The transition towards a circular economy in cities and regions

Sustainability will not only be achieved through more sustainable resource extraction. Using and reusing resources more sustainably is equally important. This is reflected in the idea of the circular economy, i.e. a concept that aims to improve economic and resource efficiency by linking production processes so that a side or waste product of one production process is used as an input to another production process. In an ideal scenario, this would allow for an almost complete elimination of waste and a strong decrease in the need for new resources.

While cities are great producers of wealth, they are also great consumers of natural resources and the cause of negative environmental externalities. Globally, cities are responsible for up to 80% of GHG emissions (World Bank, 2010[226]) and 50% of global waste (UNEP, 2013[227]). In recent years, the “circular economy” has increasingly gained traction at both national and subnational levels of government. In contrast to a linear system, waste is not necessarily the end of the consumption processes, but constitutes the beginning of new production. The circularity implies putting resources back into environmental and economic systems, and postponing material losses through reusing and reducing waste. This can occur through different means, from product design to more pro-environmental behaviours.

Circular economy in cities is expected to have a positive impact on economic growth and the creation of new jobs, and to reduce the negative impacts on the environment generated by unsustainable production and consumption patterns. For example, in London, benefits from circular approaches applied to the built-up environment, food, textiles, electricals and plastics are estimated at GBP 7 billion every year by 2036.3 In Amsterdam, projections show that the construction sector can save EUR 85 million per year from material reuse, while decreasing GHG emissions by 500 000 tonnes of CO₂ along the construction chain. In the Île-de-France, about 50 000 jobs linked to the circular economy are estimated to be created by 2030.4

At city level, dedicated soft and hard infrastructure can pave the way for the development of broader circular economy strategies. Some cities have put in place infrastructural systems that connect several sectors, saving natural and financial resources. Examples are the industrial symbiosis in Kalundborg (Denmark), which fosters eco-innovation among eight public and private companies to reuse water and energy and recycle materials, and the Eco Park in Kitakyushu (Japan), which allows to recycle waste, while producing energy, saving water and creating new business opportunities. In the future, cities would need to think about the consequences of infrastructure investments on future generations, to consider green infrastructure and decoupling alternatives, such as new electric vehicles, solar panels, smart-grids, retrofitting of buildings, recycling facilities (Wijkman, 2016[228]).

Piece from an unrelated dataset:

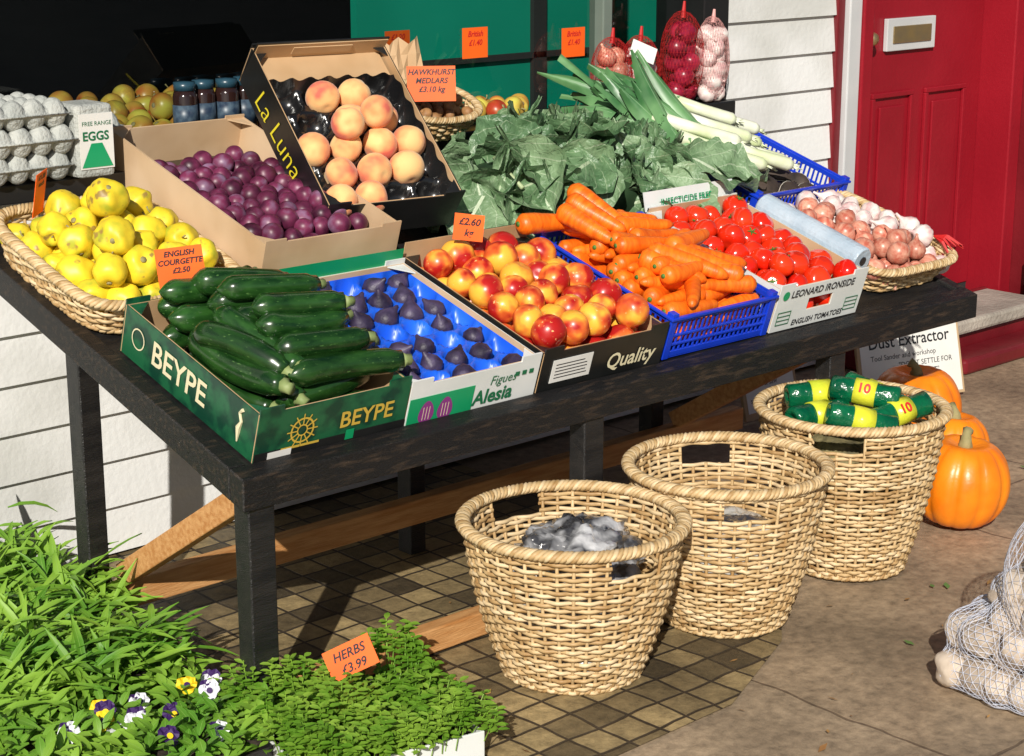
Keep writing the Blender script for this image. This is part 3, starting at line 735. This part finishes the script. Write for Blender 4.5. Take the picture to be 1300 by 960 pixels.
pe=empty('peaches',Tl)
for j in range(5):
    for i in range(4):
        off=.5 if j%2 else 0
        x=(i+.5-off)*W/4+.0075; y=(j+.5)*D/5+.0075
        if x<.03 or x>.335: continue
        if (j==0 and i in (2,3)) or (j==4 and i in (0,3)) or (j==3 and i==1): continue
        put('peach',R.choice(PE),pe,Tr(x+R.uniform(-.004,.004),y-.010,.084)@rrot()@Matrix.Scale(R.uniform(.98,1.1),4))
for (x,y) in ((.13,.22),(.22,.25)): put('peach',PE[0],pe,Tr(x,y,.142)@rrot())

# ------------------------------------------------------------------ greens
def leaf(b,T,L_,W,curl,wave,seed,nu=8,nv=12,pet=.25,mi=0,cup=.15,twist=0):
    vs=[];uv=[];fs=[]; rr=random.Random(seed); p1=rr.uniform(0,6); p2=rr.uniform(0,6)
    for j in range(nv+1):
        t=j/nv
        w=W*max(.05,(math.sin(math.pi*min(1,max(0,(t-pet)/(1-pet))**.75))**.8 if t>pet else .05)) if pet>0 else W*math.sin(math.pi*(.08+.9*t))
        a=curl*t; 
        yy=L_*(math.sin(a)/a if a else 1)*t if abs(a)>1e-3 else L_*t
        zz=-L_*t*(1-math.cos(a))/a if abs(a)>1e-3 else 0
        tw=twist*t
        for i in range(nu+1):
            s=i/nu*2-1
            z=cup*W*s*s*.5+wave*abs(s)**1.5*math.sin(t*13+p1+(2 if s>0 else 0))*t+wave*.5*math.sin(s*5+t*9+p2)
            if nu>=12: z+=wave*.45*abs(s)**2*math.sin(t*34+p2*2+(1.5 if s>0 else 0))+wave*.12*math.sin(s*17+t*29+p1)
            x=s*w/2*(1+.08*math.sin(t*21+p2+s)) if pet>0 else s*w/2
            if twist: x,z=x*math.cos(tw)-z*math.sin(tw),x*math.sin(tw)+z*math.cos(tw)
            vs.append(T@Vector((x,yy,zz+z))); uv.append((.5+s*.5,t))
    for j in range(nv):
        for i in range(nu): k=j*(nu+1)+i; fs.append((k,k+1,k+nu+2,k+nu+1))
    b.add(vs,fs,mi,uv)
gr=empty('cabbage_greens')
cen=Vector((3.43,3.50,.81)); rx,ry,rz=.46,.24,.15
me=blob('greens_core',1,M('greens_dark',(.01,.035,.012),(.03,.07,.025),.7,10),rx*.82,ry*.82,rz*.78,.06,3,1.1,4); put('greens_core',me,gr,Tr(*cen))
b=MB()
for k in range(100):
    u=R.uniform(0,2*math.pi) if k<72 else R.uniform(3.6,6.0); ph=R.uniform(.1,1.6) if k<72 else R.uniform(.9,1.7)
    n=Vector((math.cos(u)*math.sin(ph),math.sin(u)*math.sin(ph),math.cos(ph)))
    p=cen+Vector((n.x*rx*.86,n.y*ry*.85,n.z*rz*.95))
    d=Vector((n.x*.5+R.uniform(-1,.8),-.35+R.uniform(-.6,.5),-.2+R.uniform(-.5,.4)))
    nn=(n*.6+Vector((R.uniform(-.8,.3),R.uniform(-.9,.1),R.uniform(.1,.6)))).normalized(); y=(d-nn*d.dot(nn)).normalized(); x=y.cross(nn)
    L_=R.uniform(.19,.31); leaf(b,basis(x,y,nn,p-y*L_*.45+nn*R.uniform(.0,.03)),L_,L_*R.uniform(.6,.9),R.uniform(-.2,1.3),R.uniform(.010,.020),k,16,24,.22,R.choice((0,0,1)),R.uniform(-.1,.5),R.uniform(-.6,.6))
for (x_,y_,z_,L_,W_,dx,dy,dz_) in ((3.72,3.36,.90,.26,.20,.5,-.5,-.2),(3.80,3.34,.87,.22,.17,.6,-.35,-.1),(3.62,3.34,.88,.26,.20,.1,-.6,-.5),(3.16,3.42,.90,.26,.20,-.7,-.3,-.1),(3.06,3.50,.90,.24,.18,-.8,-.1,.1)):
    nn=Vector((-.3,-.45,.8)).normalized(); d=Vector((dx,dy,dz_)); y=(d-nn*d.dot(nn)).normalized(); x=y.cross(nn); leaf(b,basis(x,y,nn,(x_,y_,z_)),L_,W_,.6,.014,int(x_*100),16,24,.15,1,.3,.3)
b.obj('cabbage_leaves',[m_cabb,m_cabb2],gr,smooth=True)
b=MB()
for k in range(9):
    p=Vector((3.12+.08*k+R.uniform(-.03,.03),3.33+R.uniform(-.02,.05),tz(3.3)+.10+R.uniform(0,.08))); q=p+Vector((R.uniform(-.05,.05),.12,.06)); b.tube([p,q],.006,6)
b.obj('leaf_stalks',[M('stalk',(.35,.45,.22),(.45,.52,.3),.5,10)],gr,smooth=True)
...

The potential of the circular economy still needs to be unlocked. Today, less than 10% of the global economy is circular (Circle Economy, 2018[229]). Unlocking the potential of the circular economy in cities implies going beyond solely technical aspects and putting the necessary governance in place to create incentives (legal, financial), stimulate innovation (technical, social, institutional) and generate information (data, knowledge, capacities). It would also mean looking at the barriers for businesses, to “close the loop” by rethinking business models towards the transition from linear to circular ones (e.g. by including the use of leasing and sharing), and analysing the economic instruments that could support the transition in several sectors, including waste, food, built environment and water.